Investing in Unpaid Property Tax Auctions and real estate in general, is thought of as a great way to increase your portfolio of assets and your net worth.
It offers passive income with long-term wealth. There are, however, several ways to invest in real estate. I suggest the following:
- Purchasing real estate
- Rental Management
- Flipping houses
- Investing in real estate trusts
Investing in unpaid property tax auctions or property tax lien investing can increase your real estate wealth. If you’ve knowledge of the real estate market and are confident in what you’re doing, buying liens can generate a lucrative amount over time.
Unpaid Property Tax Auctions
Tax sales are divided into two parts; a sale of the actual property and its outstanding taxes. Then a tax lien sale, which is the sale of only the property’s liens.
Liens occur when property taxes are unpaid for a certain period. This varies based on the particular regional law regarding tax sales. The municipality then places a lien on the property. The lien can be sold on its own at an auction. The sale of the actual property can only happen once the lien is removed.
The aim of the sale is for the municipality to recover the unpaid property taxes. It’s beneficial for them as they receive the money almost immediately.
Advantages of Buying an Unpaid Property Tax Auction
Investing in an unpaid property tax auction can be a lucrative investment. The benefits are:
- A below market value sale: If the tax sale includes the property, the municipality isn’t interested in obtaining market value. They aim to recover the outstanding taxes with interest, the penalties, and the costs incurred from having the sale.

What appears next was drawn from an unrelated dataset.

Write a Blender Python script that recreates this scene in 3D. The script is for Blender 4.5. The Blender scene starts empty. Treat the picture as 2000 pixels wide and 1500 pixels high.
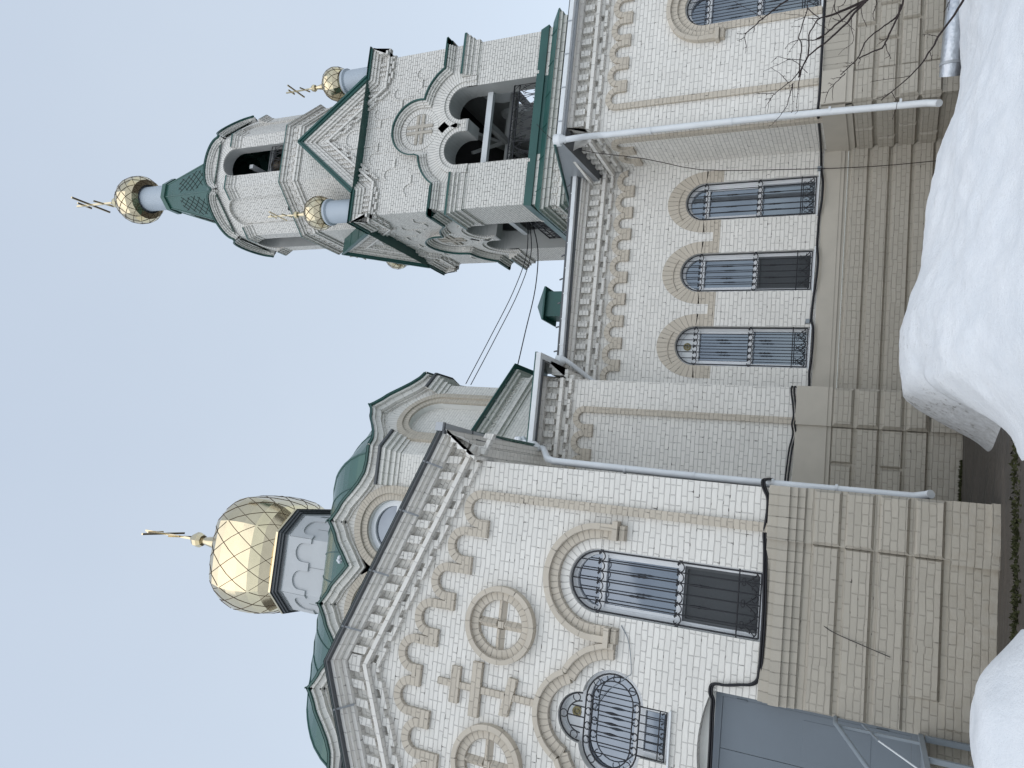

- When purchasing tax liens, money is made from the interest of these liens which can be very beneficial as these interest rates are usually high.
If the house is included in the auction, the mortgages related to it are often eliminated. However, this isn’t the case with mortgages owed to Ontario’s government (the “Crown”), Toronto, Canada, government agency, or crown corporation.
Investing in an unpaid tax auction reduces the competition you would face when purchasing using conventional methods. However, there’ll be lots of paperwork to complete and obtaining legal consultation will be helpful.
Another suggestion is to familiarise yourself with how the real estate auctions operate. Some purchases made at an auction can be a good investment, and some can be bad.
The risk of purchasing a property at a tax auction is that you won’t know what you’re buying. Unfortunately, the owner of the house isn’t obligated to allow anyone into their home. It’s therefore not recommended as a first buy for a family.
If you’re in the market for a home, Diamond and Diamond will gladly assist you with a quote.
How Unpaid Property Tax Auctions Conducted
By the time a tax sale occurs, the homeowner’s property taxes would’ve been in arrears for some time already. After the sale, the homeowner is given a redemption period to settle their outstanding debt, including interest. If paid, the property reverts to the resident.
If the property owner fails to settle the debt, the property will be sold at auction.
The tax sale takes place either via a public auction or via a public tender. Many of these sales in Toronto are conducted using a tender.
Pre-registration is not a requirement at an auction. Participants are accommodated on a first-come, first-serve policy. The bidding starts at the lowest price, called the ‘Upset price’. This is a total of one year’s outstanding taxes, the previous year’s arrears, and two years prior delinquent taxes, plus the interest and any penalties.
Bidding then increases, and the highest bidder becomes the owner.